- **Direction**: Search the material below for the string "Blender" and list each line that holds it.

- **Source data**:
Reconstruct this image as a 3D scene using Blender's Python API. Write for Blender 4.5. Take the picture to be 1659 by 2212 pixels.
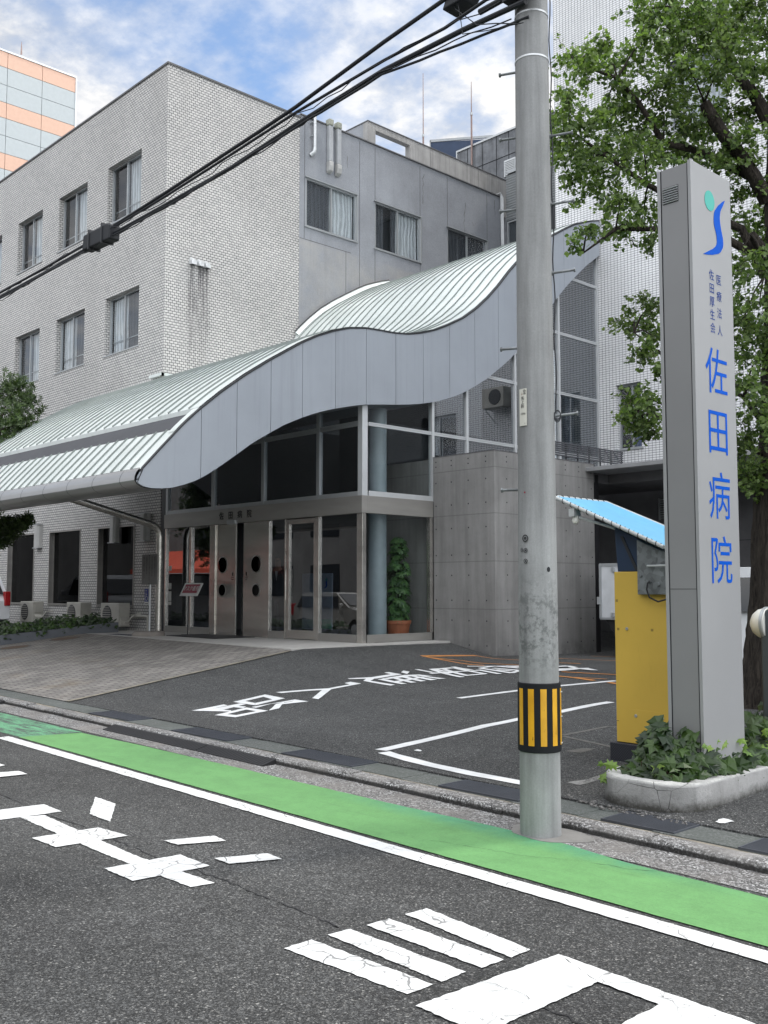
import bpy, bmesh, math, random
from mathutils import Vector, Matrix
for o in list(bpy.data.objects): bpy.data.objects.remove(o)
S = bpy.context.scene; COL = S.collection
R = math.radians
# ------------------------------------------------------------------ camera
cam_d = bpy.data.cameras.new('camera'); cam = bpy.data.objects.new('camera', cam_d); COL.objects.link(cam)
cam_d.sensor_fit = 'VERTICAL'; cam_d.sensor_height = 36; cam_d.lens = 36*2170/2212
cam_d.clip_start = .05; cam_d.clip_end = 2000
cam.location = (0, 0, 1.6); cam.rotation_euler = (R(90+4.4), 0, R(46.5))
S.camera = cam
# ------------------------------------------------------------------ sky, sun, exposure
SUN = Vector((.42, 1.0, 1.75)).normalized()
W = bpy.data.worlds.new('World'); S.world = W; W.use_nodes = True
nt = W.node_tree; N = nt.nodes; L = nt.links; N.clear()
def wn(t, **k):
    n = N.new(t)
    for a, b in k.items(): setattr(n, a, b)
    return n
sky = wn('ShaderNodeTexSky', sky_type='NISHITA', sun_disc=False)
sky.sun_elevation = math.asin(SUN.z); sky.sun_rotation = math.atan2(SUN.x, SUN.y); sky.dust_density = .6; sky.ozone_density = 2.0
tc = wn('ShaderNodeTexCoord'); sep = wn('ShaderNodeSeparateXYZ'); L.new(tc.outputs['Generated'], sep.inputs[0])
zz = wn('ShaderNodeMath', operation='ADD'); L.new(sep.outputs[2], zz.inputs[0]); zz.inputs[1].default_value = .22
zm = wn('ShaderNodeMath', operation='MAXIMUM'); L.new(zz.outputs[0], zm.inputs[0]); zm.inputs[1].default_value = .05
dx = wn('ShaderNodeMath', operation='DIVIDE'); L.new(sep.outputs[0], dx.inputs[0]); L.new(zm.outputs[0], dx.inputs[1])
dy = wn('ShaderNodeMath', operation='DIVIDE'); L.new(sep.outputs[1], dy.inputs[0]); L.new(zm.outputs[0], dy.inputs[1])
cb = wn('ShaderNodeCombineXYZ'); L.new(dx.outputs[0], cb.inputs[0]); L.new(dy.outputs[0], cb.inputs[1]); cb.inputs[2].default_value = 11.36
n1 = wn('ShaderNodeTexNoise'); n1.inputs['Scale'].default_value = 2.3; n1.inputs['Detail'].default_value = 9; n1.inputs['Roughness'].default_value = .58; n1.inputs['Distortion'].default_value = .25
n2 = wn('ShaderNodeTexNoise'); n2.inputs['Scale'].default_value = 10.5; n2.inputs['Detail'].default_value = 8; n2.inputs['Roughness'].default_value = .6
L.new(cb.outputs[0], n1.inputs['Vector']); L.new(cb.outputs[0], n2.inputs['Vector'])
mx = wn('ShaderNodeMath', operation='MULTIPLY_ADD'); L.new(n2.outputs[0], mx.inputs[0]); mx.inputs[1].default_value = .45; L.new(n1.outputs[0], mx.inputs[2])
cr = wn('ShaderNodeValToRGB'); 
cr.color_ramp.elements[0].position = .55; cr.color_ramp.elements[0].color = (0, 0, 0, 1)
cr.color_ramp.elements[1].position = .84; cr.color_ramp.elements[1].color = (1, 1, 1, 1)
# a gap in the cloud, its middle up and to the left of the view
D0 = (-0.775, 0.403, 0.487); D1 = (-0.719, 0.525, 0.455); DS = []
for v_ in (D0, D1):
    n_ = wn('ShaderNodeVectorMath', operation='DOT_PRODUCT'); L.new(tc.outputs['Generated'], n_.inputs[0]); n_.inputs[1].default_value = v_; DS.append(n_.outputs['Value'])
dm = wn('ShaderNodeMath', operation='MAXIMUM'); L.new(DS[0], dm.inputs[0]); L.new(DS[1], dm.inputs[1])
dt = wn('ShaderNodeMapRange'); L.new(dm.outputs[0], dt.inputs['Value']); dt.inputs['From Min'].default_value = math.cos(R(15)); dt.inputs['From Max'].default_value = math.cos(R(3))
dt.inputs['To Min'].default_value = .10; dt.inputs['To Max'].default_value = .0
ma = wn('ShaderNodeMath', operation='ADD'); L.new(mx.outputs[0], ma.inputs[0]); L.new(dt.outputs[0], ma.inputs[1]); L.new(ma.outputs[0], cr.inputs[0])
md = cr
cc = wn('ShaderNodeValToRGB'); L.new(n2.outputs[0], cc.inputs[0])
cc.color_ramp.elements[0].position = .38; cc.color_ramp.elements[0].color = (5.9, 6.25, 6.9, 1)
cc.color_ramp.elements[1].position = .58; cc.color_ramp.elements[1].color = (9.3, 9.25, 9.2, 1)
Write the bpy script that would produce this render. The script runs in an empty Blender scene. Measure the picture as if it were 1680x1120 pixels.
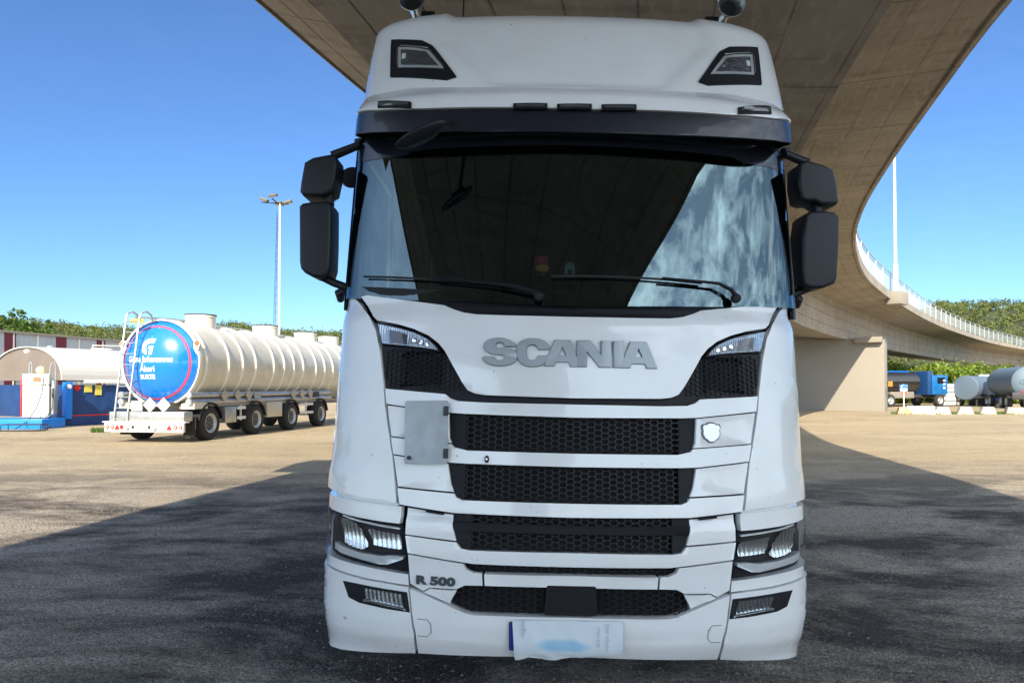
import bpy, bmesh, math, random
from mathutils import Vector, Matrix, noise
from mathutils.geometry import tessellate_polygon
random.seed(7)
SC = bpy.context.scene
COL = SC.collection
PI = math.pi
# ------------------------------------------------------------------ camera
F = 1150.0; PITCH = math.radians(1.0); SHIFT = 54.0; CAMZ = 1.6
cam_d = bpy.data.cameras.new('camera'); cam = bpy.data.objects.new('camera', cam_d); COL.objects.link(cam)
cam.location = (0, 0, CAMZ); cam.rotation_euler = (PI/2+PITCH, 0, 0)
cam_d.sensor_width = 36; cam_d.lens = 36*F/1680; cam_d.shift_y = SHIFT/1680
cam_d.clip_start = 0.05; cam_d.clip_end = 3000
SC.camera = cam
# ------------------------------------------------------------------ light
SUN_EL = math.radians(32); SUN_AZ = math.radians(12)      # azimuth: to the left of straight behind the camera
sun_from = Vector((-math.sin(SUN_AZ)*math.cos(SUN_EL), -math.cos(SUN_AZ)*math.cos(SUN_EL), math.sin(SUN_EL)))
ld = bpy.data.lights.new('sun', 'SUN'); ld.energy = 4.4; ld.angle = math.radians(0.5); ld.color = (1.0, 0.88, 0.70)
lo = bpy.data.objects.new('sun', ld); COL.objects.link(lo); lo.location = (0, 0, 60)
lo.rotation_euler = (-sun_from).to_track_quat('-Z', 'Y').to_euler()
w = bpy.data.worlds.new('World'); SC.world = w; w.use_nodes = True
nt = w.node_tree; bg = nt.nodes['Background']
sky = nt.nodes.new('ShaderNodeTexSky'); sky.sky_type = 'NISHITA'; sky.sun_disc = False
sky.sun_elevation = SUN_EL; sky.sun_rotation = math.atan2(sun_from.x, sun_from.y) % (2*PI)
sky.air_density = 1.0; sky.dust_density = 0.1; sky.ozone_density = 2.2
tc = nt.nodes.new('ShaderNodeTexCoord')
# high cloud over the half of the sky that the windscreen mirrors, brightened to fill the truck front
sep = nt.nodes.new('ShaderNodeSeparateXYZ'); nt.links.new(tc.outputs['Generated'], sep.inputs[0])
zc = nt.nodes.new('ShaderNodeMath'); zc.operation = 'MAXIMUM'; zc.inputs[1].default_value = 0.08
nt.links.new(sep.outputs['Z'], zc.inputs[0])
dx = nt.nodes.new('ShaderNodeMath'); dx.operation = 'DIVIDE'; nt.links.new(sep.outputs['X'], dx.inputs[0]); nt.links.new(zc.outputs[0], dx.inputs[1])
dy = nt.nodes.new('ShaderNodeMath'); dy.operation = 'DIVIDE'; nt.links.new(sep.outputs['Y'], dy.inputs[0]); nt.links.new(zc.outputs[0], dy.inputs[1])
cmb = nt.nodes.new('ShaderNodeCombineXYZ'); nt.links.new(dx.outputs[0], cmb.inputs[0]); nt.links.new(dy.outputs[0], cmb.inputs[1])
cn = nt.nodes.new('ShaderNodeTexNoise'); cn.inputs['Scale'].default_value = 4.2; cn.inputs['Detail'].default_value = 9; cn.inputs['Roughness'].default_value = .62
cn.inputs['Distortion'].default_value = .35
nt.links.new(cmb.outputs[0], cn.inputs['Vector'])
cr = nt.nodes.new('ShaderNodeMapRange'); cr.inputs['From Min'].default_value = .43; cr.inputs['From Max'].default_value = .68; cr.clamp = True
nt.links.new(cn.outputs['Fac'], cr.inputs['Value'])
cy = nt.nodes.new('ShaderNodeMapRange'); cy.inputs['From Min'].default_value = 0.25; cy.inputs['From Max'].default_value = -0.5; cy.inputs['To Min'].default_value = .006; cy.clamp = True
nt.links.new(sep.outputs['Y'], cy.inputs['Value'])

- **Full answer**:
Reconstruct this image as a 3D scene using Blender's Python API. Write for Blender 4.5. Take the picture to be 1659 by 2212 pixels.
Write the bpy script that would produce this render. The script runs in an empty Blender scene. Measure the picture as if it were 1680x1120 pixels.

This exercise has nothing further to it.